Now her father spends his days hobbling from one police station to another on crutches, trying to seek punishment for his son for the murder of his daughter.

"She used to financially support everyone," he says, "When she sent money, they would all come running. Now when Waseem tries to see me at the police station, I don't even want to see his face. How could he kill his own sister so brutally?"

Qandeel's parents tell me their son Waseem was not living with them but he came to stay on a pretext when he heard Qandeel would be at home during the Eid holidays.

They say he put sedatives into their bed time milk so they would never know about their daughter's last moments.

Azeem's wrinkled hands tremble and jerk as his imagination takes hold of him.

"She must have cried out. She must have called her mother, she must have called out to her father, and we were sleeping like the dead", he says, beginning to cry. "Do you think we don't live with the pain?"


Qandeel Baloch in her own words

"I believe I am a modern day feminist. I believe in equality. I need not to choose what type of women should be. I don't think there is any need to label ourselves just for sake of society. I am just a women with free thoughts free mindset and I LOVE THE WAY I AM." (Facebook, 14 July)

Love me or hate me both are in my favour. If you love me I Will always be in your heart, if you hate me I'll always be in ur mind (Facebook, 3 July)


Out of poverty

Originally hailing from a conservative village called Shah Saddruddin in South Punjab - where ancient traditions and customs still prevail - Qandeel moved to the city to make a future for herself.

A local photographer from Multan claims she tried to kick-start a modelling career from here.

"She came to me for her first photo shoot, but it didn't work out for her", he says. "Then she left the city and later her pictures and videos began appearing on her Facebook page."

But neighbours say that they did not know Qandeel Baloch or her social media celebrity status. Whenever she came back home, she seems to have been content to spend time with her parents in private.

One neighbour told me her fame reached the area only recently.

"We just found out about Qandeel Baloch, when news came out on TV of her selfie with religious cleric Mufti Abdul Qawi. Then her former husband appeared in the media."

"We only found out Qandeel Baloch lived here when they brought out her dead body."

Although she appeared keen on her "brand" as a woman who did what she wanted, baring her skin and her soul to all, it seems her personality had more than one dimension.

"My daughter was searching for peace, that's why she came to me," Anwar Bibi says.

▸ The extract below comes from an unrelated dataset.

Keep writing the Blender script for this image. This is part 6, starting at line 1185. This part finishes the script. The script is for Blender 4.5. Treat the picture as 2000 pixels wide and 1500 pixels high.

"She said 'Mum I'm so tired, of the cases and the criticism. But my time will come. Everyone says I have a bad reputation but I'll show them all what a simple girl from a small village can do.' "

In a society where people often remain chained to the social class or cultural context they are born into, this woman was dreaming of freedom and escape.

Or at least this is what I think her mother wants to tell me about her, although she can't quite find the words. Then she stops suddenly, looks at me, and smiles.

"She was a girl just like you, she laughed a lot, she talked a lot."